God didn’t work that way, Tom explained, laughing at me. I knew he was right. My concern that none of this good stuff that was happening to me would last was really a matter of needing to believe in myself. I just had to get used to the new me.

After finishing the pilot, I suffered the natural let-down of no longer going to work and seeing people whose company I had grown to enjoy. Actors know that can be jarring and painful. But it was out of my control. The pilot had to be edited, go through post-production, and then move to the network for testing and review.
None of us knew how long it would take TBS execs to provide feedback and decide whether they were going to order more episodes.

As it turned out, I didn’t have to wait long before going back in front of the camera. The man in charge of casting Dave Caplan’s pilot also worked on
Boston Legal
, one of my favorite TV shows. During the taping, I had asked him to please, please, please tell
Boston
’s brilliant creator-producer David E. Kelly that I loved the show, had wanted to be on it for years, and would play anything if he would write me onto an episode before it went off the air, which the series was about to do.

Soon after I got a call that David had written a part for me. Again, I couldn’t believe my luck. How fun was it going to be?! I pinched myself. I was flummoxed, and yet again, I talked to God. I wanted to know what parallel universe I was in that I was getting such amazing grace in my life.

Tom advised me to quit worrying when my luck might run out, because the good stuff that was freaking me out was based on hard work and good, healthy decisions. He suggested that I set new goals, continue challenging myself, and realize the bread I was casting on the water might be as sweet as French toast.

His words were particularly meaningful when my managers, Jack and Marc, called and said they needed to conclude contract talks with Jenny Craig. They had only one more point to address. They said I had to decide whether or not I would agree to an ad campaign featuring me getting into a bikini.

As close as I was to both of them, they still had no idea that I had made my decision months earlier. What I realized, though, was that it was finally time for me to come out of hiding— figuratively and literally. I told them that I would try. But I didn’t
want to promise. I gave them my reasons for not making a full commitment and then requested we aim for the next spring. I would need the time and probably wouldn’t begin training in earnest until after the holidays.

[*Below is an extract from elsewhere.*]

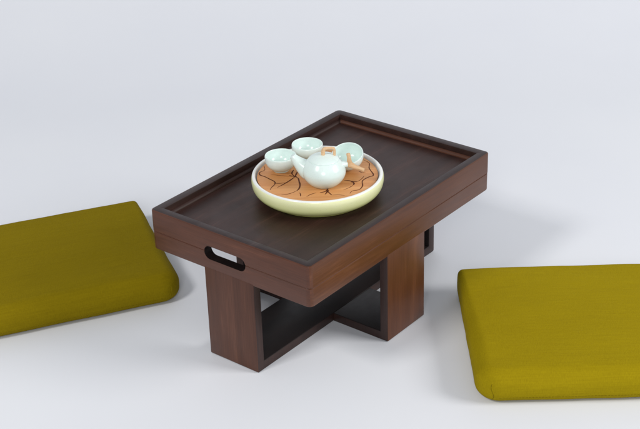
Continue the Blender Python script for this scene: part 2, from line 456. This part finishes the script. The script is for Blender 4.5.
# wide duck-bill spout
bm = bmesh.new()
sp_ = spline([(-.022, .004, .0270, .0235), (-.036, .0085, .0310, .0232), (-.0475, .0125, .0385, .0188), (-.0580, .0160, .0475, .0138), (-.0655, .0182, .0555, .0102), (-.0708, .0195, .0622, .0080)], 6)
tube(bm, sp_, 28, cap=False)
last = sp_[-1]; prev = sp_[-2]
tube(bm, [(*last[:3], last[3]), (*[a + (b - a) * .02 for a, b in zip(last[:3], prev[:3])], last[3] * .8), (*[a + (b - a) * 3 for a, b in zip(last[:3], prev[:3])], last[3] * .62)], 28, cap=True)
# lip joining outer and inner skins
bmesh.ops.remove_doubles(bm, verts=bm.verts[:], dist=.00002)
es = [e for e in bm.edges if len(e.link_faces) == 1 and all((v.co - Vector(last[:3])).length < .0085 for v in e.verts)]
try: bmesh.ops.bridge_loops(bm, edges=es)
except Exception: pass
obj('spout', bm, CELADON, tp, angle=60)
# lid: low dome sitting in the neck
bm = bmesh.new()
lathe(bm, spline([(0, .0575), (.030, .0575), (.0338, .0595), (.0350, .0612), (.0338, .0632), (.029, .0662), (.020, .0695), (.010, .0712), (0.0001, .0716)], 4), 64)
lid = obj('lid', bm, CELADON, tp, angle=60)
# knob: a short bent twig standing on the lid
bm = bmesh.new()
tube(bm, spline([(-.001, 0, .0680, .0048), (-.0012, .0005, .0760, .0046), (-.0008, .001, .0815, .0043), (.0024, .002, .0853, .0041), (.009, .003, .0860, .0037), (.018, .004, .0858, .0034), (.0235, .0045, .0845, .0033)], 5), 16, lump=.12)
tube(bm, spline([(.0228, .0045, .0850, .0031), (.0245, .0045, .0800, .0031), (.0245, .0040, .0680, .0033)], 4), 14, lump=.12)
obj('knob', bm, TWIG, lid, angle=60)
# forked twig handle
bm = bmesh.new()
tube(bm, spline([(.049, -.0033, .0478, .0054), (.056, -.004, .0476, .0062), (.062, -.006, .0460, .0068), (.072, -.009, .0425, .0054), (.082, -.0125, .0395, .0046), (.0905, -.0155, .0370, .0045)], 5), 18, lump=.18)
tube(bm, spline([(.0605, -.006, .0455, .0058), (.0585, -.0045, .0535, .0054), (.0570, -.0025, .0620, .0046), (.0560, -.001, .0690, .0045), (.0555, 0, .0730, .0042)], 5), 18, lump=.18)
obj('handle', bm, TWIG, tp, angle=60)

# ------------------------------------------------------------------ three cups
cup_prof = [(0, .0022), (.0150, .0022), (.0160, 0), (.0178, .0002), (.0184, .0028), (.0215, .0048), (.0275, .0095), (.0325, .0165), (.0352, .0245), (.0360, .0320), (.0358, .0362), (.0350, .0378),
            (.0340, .0374), (.0334, .0350), (.0334, .0300), (.0322, .0235), (.0290, .0160), (.0230, .0095), (.0140, .0058), (0, .0048)]
bm = bmesh.new(); lathe(bm, spline(cup_prof, 4), 72)
cup_mesh = obj('teacup', bm, CUP_GLAZE, None, angle=60)
def cup(o, loc, tilt, label):
    o.scale = (1.03, 1.03, 1.02)
    o.location = loc; o.rotation_euler = tilt; o['label'] = label; o['category'] = 'teacup'; o['group'] = 'teacups on the round tea tray'
cup(cup_mesh, (-.0600, .0840, zw), (0, 0, RZ), 'upright celadon teacup nearest the left rim of the tea tray')
c2 = cup_mesh.copy(); C.objects.link(c2)
cup(c2, (.0255, .0730, zw), (0, 0, RZ + 1), 'upright celadon teacup farthest back, just behind the teapot spout')
c3 = cup_mesh.copy(); C.objects.link(c3)
M3 = Matrix.Rotation(RZ, 4, 'Z') @ Matrix.Rotation(math.radians(19), 4, 'X') @ Matrix.Rotation(math.radians(-6), 4, 'Y')
low = min((M3.to_3x3() @ Vector((v.co.x * 1.03, v.co.y * 1.03, v.co.z * 1.02))).z for v in c3.data.vertices)   # it rolls onto its belly
cup(c3, (.0425, -.0380, zw - low), M3.to_euler(), 'celadon teacup leaning towards the viewer behind the teapot handle')

# ------------------------------------------------------------------ floor cushions
def cushion(name, label, corner, along, deep, length=.52, depth=.435, th=.074, seed=1, cloth=None):
    """corner: floor point of the near inner corner; along: unit vector away from the table; deep: unit vector away from camera"""
    ax = Vector((*along, 0)).normalized(); dx = Vector((*deep, 0)).normalized()
    ctr = Vector((*corner, 0)) + ax * length / 2 + dx * depth / 2
    rz = math.atan2(ax.y, ax.x)
    flip = 1 if ax.cross(dx).z > 0 else -1
    root = thing(name, label, 'cushion', ctr, rz, 'mustard floor cushions beside the table')
    bm = bmesh.new()
    nx, ny, nz = 78, 66, 14
    hx, hy, hz = length / 2, depth / 2, th / 2
    Re = .033                          # plan corner radius, edge roll
    def grid(n):                                # denser near the ends
        return [math.sin((i / n - .5) * PI * .92) / math.sin(.46 * PI) for i in range(n + 1)]
    gx, gy, gz = grid(nx), grid(ny), grid(nz)
    vt = {}
    def put(i, j, k):
        key = (i, j, k)
        if key in vt: return vt[key]
        x, y, z = gx[i] * hx, gy[j] * hy, gz[k] * hz
        # rounded box: push the point out from a shrunken core
        t_ = max(0, min(1, .5 - flip * -1 * -y / depth))
        R = .013 + .037 * t_ * t_ * (3 - 2 * t_)     # the far corners are filled out tighter
        rb = min(Re, .008 + R * .6)
        rb = min(rb, R) if z > 0 else min(rb * .75, R)
        core = Vector((max(-hx + R, min(hx - R, x)), max(-hy + R, min(hy - R, y)), 0))
        # plan rounding first, then the roll towards top and bottom
        pl = Vector((x - core.x, y - core.y, 0))
        if abs(pl.x) > 1e-9 and abs(pl.y) > 1e-9:
            m = max(abs(pl.x), abs(pl.y)); pl = pl.normalized() * m
        d = R - pl.length                       # distance in from the wall
        x, y = core.x + pl.x, core.y + pl.y
        if d < rb and abs(z) > hz - rb:
            a, b = rb - d, abs(z) - (hz - rb)
            m = max(a, b); l = math.hypot(a, b)
            a2, b2 = a * m / l, b * m / l
            z = math.copysign(hz - rb + b2, z)
            if pl.length > 1e-9:
                pl2 = pl.normalized() * (R - rb + a2); x, y = core.x + pl2.x, core.y + pl2.y
        # soft crown, belly of the walls and small creases
        if z > 0:
            u, v = x / hx, y / hy
            z += .009 * (1 - u * u) ** .7 * (1 - v * v) ** .7 if abs(u) < 1 and abs(v) < 1 else 0
            z += .0013 * noise.noise((x * 9 + seed, y * 15, seed)) + .0005 * noise.noise((x * 30 + seed, y * 60, seed))
        x += math.copysign(.003 * (1 - (z / hz) ** 2), x) * (abs(x) / hx) ** 6
        y += math.copysign(.003 * (1 - (z / hz) ** 2), y) * (abs(y) / hy) ** 6
        x += .0015 * noise.noise((y * 14, z * 20, seed)) ; y += .0022 * noise.noise((x * 11, z * 18, seed + 4))
        if z < -hz: z = -hz
        v = bm.verts.new((x, y, z + hz)); vt[key] = v; return v
    def quad(a, b, c, d): bm.faces.new((put(*a), put(*b), put(*c), put(*d)))
    for i in range(nx):
        for j in range(ny):
            for k in (0, nz): quad((i, j, k), (i + 1, j, k), (i + 1, j + 1, k), (i, j + 1, k))
    for i in range(nx):
        for k in range(nz):
            for j in (0, ny): quad((i, j, k), (i + 1, j, k), (i + 1, j, k + 1), (i, j, k + 1))
    for j in range(ny):
        for k in range(nz):
            for i in (0, nx): quad((i, j, k), (i, j + 1, k), (i, j + 1, k + 1), (i, j, k + 1))
    bmesh.ops.recalc_face_normals(bm, faces=bm.faces[:])
    from mathutils.bvhtree import BVHTree
    tree = BVHTree.FromBMesh(bm)
    cov = obj('cover', bm, cloth, root, angle=80)
    sy = -flip
    def wall(x, z, lift=.0002):                 # point on the long wall nearest the camera
        h = tree.ray_cast(Vector((x, sy * (hy + .2), z)), Vector((0, -sy, 0)))
        return None if h[0] is None else h[0] + h[1] * lift
    # running stitches low on the long wall
    bm = bmesh.new()
    k = int(length / .0085)
    for i in range(k):
        x0 = -hx + .045 + (length - .09) * i / k
        a, b = wall(x0, .019), wall(x0 + .0045, .019)
        if a and b: tube(bm, [(*a, .00055), (*b, .00055)], 6)
    st = obj('stitching', bm, THREAD, root, angle=60); st['kind'] = 'stuff'
    # short upright seam by each end of that wall
    for xe in (-hx + .030, hx - .030):
        bm = bmesh.new()
        pts = [wall(xe + .003 * math.sin(q * .6), .010 + .0042 * q, .0001) for q in range(11)]
        tube(bm, [(*p, .0007) for p in pts if p], 8)
        obj('corner_seam', bm, THREAD, root, angle=80)
    return root
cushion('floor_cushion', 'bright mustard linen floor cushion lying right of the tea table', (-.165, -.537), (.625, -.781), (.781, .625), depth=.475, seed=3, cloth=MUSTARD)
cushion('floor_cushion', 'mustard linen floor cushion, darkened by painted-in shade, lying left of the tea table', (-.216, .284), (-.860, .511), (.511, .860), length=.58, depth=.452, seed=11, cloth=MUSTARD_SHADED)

# ------------------------------------------------------------------ light
wd = bpy.data.worlds.new('World'); S.world = wd; wd.use_nodes = True
bg = wd.node_tree.nodes['Background']; bg.inputs['Color'].default_value = (.92, .96, 1.0, 1); bg.inputs['Strength'].default_value = .33

def area(name, loc, target, sx, sy, power, col=(1, 1, 1)):
    l = bpy.data.lights.new(name, 'AREA'); l.shape = 'RECTANGLE'; l.size = sx; l.size_y = sy; l.energy = power; l.color = col
    o = bpy.data.objects.new(name, l); C.objects.link(o); o.location = loc
    d = Vector(target) - Vector(loc); o.rotation_euler = d.to_track_quat('-Z', 'Y').to_euler()
    return o
area('key_softbox', (-5.2, 1.0, 5.4), (0, 0, .1), 1.4, 1.4, 200, (1, .975, .94))
area('added_front_fill', (-5.0, -3.4, 3.4), (0, 0, .2), 1.6, 1.6, 118, (1, .99, .98))  # unseen fill lamp, added to brighten the bowl side and leg fronts
area('fill_softbox', (2.2, -5.2, 3.2), (0.1, -.1, .1), 2.4, 2.0, 225, (1, .98, .96))

# ------------------------------------------------------------------ camera
cam = bpy.data.cameras.new('camera'); co = bpy.data.objects.new('camera', cam); C.objects.link(co)
F = Vector((.6885, .5613, -.4592)).normalized(); Rr = Vector((.6204, -.7838, -.0278)); Rr = (Rr - F * Rr.dot(F)).normalized(); U = Rr.cross(F)
M = Matrix((Rr, U, -F)).transposed().to_4x4(); M.translation = Vector((-2.28761, -1.84498, 1.75277))
co.matrix_world = M
cam.sensor_width = 36; cam.lens = 36 * 1393.0 / 640; cam.clip_end = 200; cam.clip_start = .05
S.camera = co
S.view_settings.view_transform = 'Standard'; S.view_settings.look = 'None'; S.view_settings.exposure = 0; S.view_settings.gamma = 1
S.cycles.use_denoising = True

I was only trying to be realistic. Besides, given that we were talking about a bikini, some wiggle room seemed appropriate.

Notes to Myself

Go somewhere new this weekend. Find a cool street to walk around or explore a new area. Just not a new ice cream shop.

Read more books! Learning is food for thought—and zero calories.

20,000 steps—and try to get 5,000 more.

Maintenance is just a continuation of what I did yesterday, but a little bit more and a little bit different…

Conscience is God’s presence in man.—Emanual Swedenborg

Chapter Fifteen
Questions

As soon as I heard that the themes of Maria Shriver’s California Women’s Conference were empowerment, transformation, and motivation, I accepted the invitation to participate. But once I arrived at the one-day event at the Long Beach convention center, I was intimidated. For starters, there was the size of the crowd. The fourteen thousand seats had sold out in three hours, and then Maria, in her opening address, estimated that more than a million women could also log on via streaming video. I wasn’t used to being in front of that many people.

Then there were the other participants, the real stars, including Maria’s husband, California Governor Arnold Schwarzenegger, Secretary of State Condoleezza Rice, Jennifer Lopez, Warren Buffett, Sister Joan Chittister, and Bono, who could move tens of thousands of people with a single wave of his finger. I had been invited to interview my friend Rachael Ray, but as we took the
stage, part of me was wondering why the hell was I sharing a stage with that heady group?